• **GOAL**
Print all the entries verbatim.
-*-*-
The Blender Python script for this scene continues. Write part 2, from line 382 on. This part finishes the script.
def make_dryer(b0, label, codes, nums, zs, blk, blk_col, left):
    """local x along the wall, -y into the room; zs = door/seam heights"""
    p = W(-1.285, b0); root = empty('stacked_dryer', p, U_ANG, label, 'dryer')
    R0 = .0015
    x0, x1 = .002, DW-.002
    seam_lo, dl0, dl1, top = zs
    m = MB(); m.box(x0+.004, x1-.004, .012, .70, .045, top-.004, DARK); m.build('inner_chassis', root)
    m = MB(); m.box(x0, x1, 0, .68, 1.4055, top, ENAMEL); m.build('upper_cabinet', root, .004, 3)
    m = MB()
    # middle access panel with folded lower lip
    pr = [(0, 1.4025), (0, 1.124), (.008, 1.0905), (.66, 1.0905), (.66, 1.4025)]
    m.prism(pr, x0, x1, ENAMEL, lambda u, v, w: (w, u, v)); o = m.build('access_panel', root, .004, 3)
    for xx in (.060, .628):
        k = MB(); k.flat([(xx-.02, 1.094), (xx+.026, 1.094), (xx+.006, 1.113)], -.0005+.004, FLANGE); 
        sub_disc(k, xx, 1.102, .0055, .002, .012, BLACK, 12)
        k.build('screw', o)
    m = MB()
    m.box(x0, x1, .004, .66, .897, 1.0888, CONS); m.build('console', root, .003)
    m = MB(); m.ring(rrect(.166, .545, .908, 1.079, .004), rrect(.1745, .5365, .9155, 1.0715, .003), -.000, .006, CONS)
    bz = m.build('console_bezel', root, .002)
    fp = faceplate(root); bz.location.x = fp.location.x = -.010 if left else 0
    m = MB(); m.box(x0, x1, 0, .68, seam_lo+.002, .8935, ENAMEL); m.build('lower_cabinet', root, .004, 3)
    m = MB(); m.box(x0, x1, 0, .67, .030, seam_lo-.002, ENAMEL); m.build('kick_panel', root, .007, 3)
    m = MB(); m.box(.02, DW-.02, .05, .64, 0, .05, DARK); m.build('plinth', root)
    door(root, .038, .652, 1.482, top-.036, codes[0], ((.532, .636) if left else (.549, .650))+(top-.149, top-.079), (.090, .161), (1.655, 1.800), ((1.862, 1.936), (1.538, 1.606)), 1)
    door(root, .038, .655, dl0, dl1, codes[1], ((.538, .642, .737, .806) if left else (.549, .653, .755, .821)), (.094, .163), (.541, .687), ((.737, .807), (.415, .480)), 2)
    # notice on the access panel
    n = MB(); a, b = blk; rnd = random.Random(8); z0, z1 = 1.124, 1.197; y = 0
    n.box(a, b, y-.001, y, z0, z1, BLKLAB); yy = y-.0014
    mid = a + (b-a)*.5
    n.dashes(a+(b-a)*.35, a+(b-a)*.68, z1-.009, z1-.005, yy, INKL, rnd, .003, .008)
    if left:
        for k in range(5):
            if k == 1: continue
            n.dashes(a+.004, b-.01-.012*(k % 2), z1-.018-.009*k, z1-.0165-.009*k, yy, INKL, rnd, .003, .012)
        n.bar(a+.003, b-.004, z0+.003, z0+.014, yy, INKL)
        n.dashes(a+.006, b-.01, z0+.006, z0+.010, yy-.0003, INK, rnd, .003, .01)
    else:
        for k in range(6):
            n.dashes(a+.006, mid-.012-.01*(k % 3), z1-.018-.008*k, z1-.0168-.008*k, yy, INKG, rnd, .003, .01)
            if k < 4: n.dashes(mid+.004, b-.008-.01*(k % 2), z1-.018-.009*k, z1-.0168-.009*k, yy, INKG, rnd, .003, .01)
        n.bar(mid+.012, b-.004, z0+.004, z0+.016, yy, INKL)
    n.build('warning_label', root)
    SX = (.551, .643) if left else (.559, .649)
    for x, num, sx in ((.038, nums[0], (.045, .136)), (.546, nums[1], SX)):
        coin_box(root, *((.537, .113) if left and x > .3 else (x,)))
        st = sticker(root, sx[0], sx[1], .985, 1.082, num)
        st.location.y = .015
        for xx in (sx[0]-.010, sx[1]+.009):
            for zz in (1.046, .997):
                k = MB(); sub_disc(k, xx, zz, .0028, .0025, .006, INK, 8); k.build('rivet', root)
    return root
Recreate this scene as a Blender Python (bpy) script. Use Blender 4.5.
-*-*-
• **RESULT OF THE EXERCISE**
The Blender Python script for this scene continues. Write part 2, from line 382 on. This part finishes the script.
def make_dryer(b0, label, codes, nums, zs, blk, blk_col, left):
    """local x along the wall, -y into the room; zs = door/seam heights"""
    p = W(-1.285, b0); root = empty('stacked_dryer', p, U_ANG, label, 'dryer')
    R0 = .0015
    x0, x1 = .002, DW-.002
    seam_lo, dl0, dl1, top = zs
    m = MB(); m.box(x0+.004, x1-.004, .012, .70, .045, top-.004, DARK); m.build('inner_chassis', root)
    m = MB(); m.box(x0, x1, 0, .68, 1.4055, top, ENAMEL); m.build('upper_cabinet', root, .004, 3)
    m = MB()
    # middle access panel with folded lower lip
    pr = [(0, 1.4025), (0, 1.124), (.008, 1.0905), (.66, 1.0905), (.66, 1.4025)]
    m.prism(pr, x0, x1, ENAMEL, lambda u, v, w: (w, u, v)); o = m.build('access_panel', root, .004, 3)
    for xx in (.060, .628):
        k = MB(); k.flat([(xx-.02, 1.094), (xx+.026, 1.094), (xx+.006, 1.113)], -.0005+.004, FLANGE); 
        sub_disc(k, xx, 1.102, .0055, .002, .012, BLACK, 12)
        k.build('screw', o)
    m = MB()
    m.box(x0, x1, .004, .66, .897, 1.0888, CONS); m.build('console', root, .003)
    m = MB(); m.ring(rrect(.166, .545, .908, 1.079, .004), rrect(.1745, .5365, .9155, 1.0715, .003), -.000, .006, CONS)
    bz = m.build('console_bezel', root, .002)
    fp = faceplate(root); bz.location.x = fp.location.x = -.010 if left else 0
    m = MB(); m.box(x0, x1, 0, .68, seam_lo+.002, .8935, ENAMEL); m.build('lower_cabinet', root, .004, 3)
    m = MB(); m.box(x0, x1, 0, .67, .030, seam_lo-.002, ENAMEL); m.build('kick_panel', root, .007, 3)
    m = MB(); m.box(.02, DW-.02, .05, .64, 0, .05, DARK); m.build('plinth', root)
    door(root, .038, .652, 1.482, top-.036, codes[0], ((.532, .636) if left else (.549, .650))+(top-.149, top-.079), (.090, .161), (1.655, 1.800), ((1.862, 1.936), (1.538, 1.606)), 1)
    door(root, .038, .655, dl0, dl1, codes[1], ((.538, .642, .737, .806) if left else (.549, .653, .755, .821)), (.094, .163), (.541, .687), ((.737, .807), (.415, .480)), 2)
    # notice on the access panel
    n = MB(); a, b = blk; rnd = random.Random(8); z0, z1 = 1.124, 1.197; y = 0
    n.box(a, b, y-.001, y, z0, z1, BLKLAB); yy = y-.0014
    mid = a + (b-a)*.5
    n.dashes(a+(b-a)*.35, a+(b-a)*.68, z1-.009, z1-.005, yy, INKL, rnd, .003, .008)
    if left:
        for k in range(5):
            if k == 1: continue
            n.dashes(a+.004, b-.01-.012*(k % 2), z1-.018-.009*k, z1-.0165-.009*k, yy, INKL, rnd, .003, .012)
        n.bar(a+.003, b-.004, z0+.003, z0+.014, yy, INKL)
        n.dashes(a+.006, b-.01, z0+.006, z0+.010, yy-.0003, INK, rnd, .003, .01)
    else:
        for k in range(6):
            n.dashes(a+.006, mid-.012-.01*(k % 3), z1-.018-.008*k, z1-.0168-.008*k, yy, INKG, rnd, .003, .01)
            if k < 4: n.dashes(mid+.004, b-.008-.01*(k % 2), z1-.018-.009*k, z1-.0168-.009*k, yy, INKG, rnd, .003, .01)
        n.bar(mid+.012, b-.004, z0+.004, z0+.016, yy, INKL)
    n.build('warning_label', root)
    SX = (.551, .643) if left else (.559, .649)
    for x, num, sx in ((.038, nums[0], (.045, .136)), (.546, nums[1], SX)):
        coin_box(root, *((.537, .113) if left and x > .3 else (x,)))
        st = sticker(root, sx[0], sx[1], .985, 1.082, num)
        st.location.y = .015
        for xx in (sx[0]-.010, sx[1]+.009):
            for zz in (1.046, .997):
                k = MB(); sub_disc(k, xx, zz, .0028, .0025, .006, INK, 8); k.build('rivet', root)
    return root
Recreate this scene as a Blender Python (bpy) script. Use Blender 4.5.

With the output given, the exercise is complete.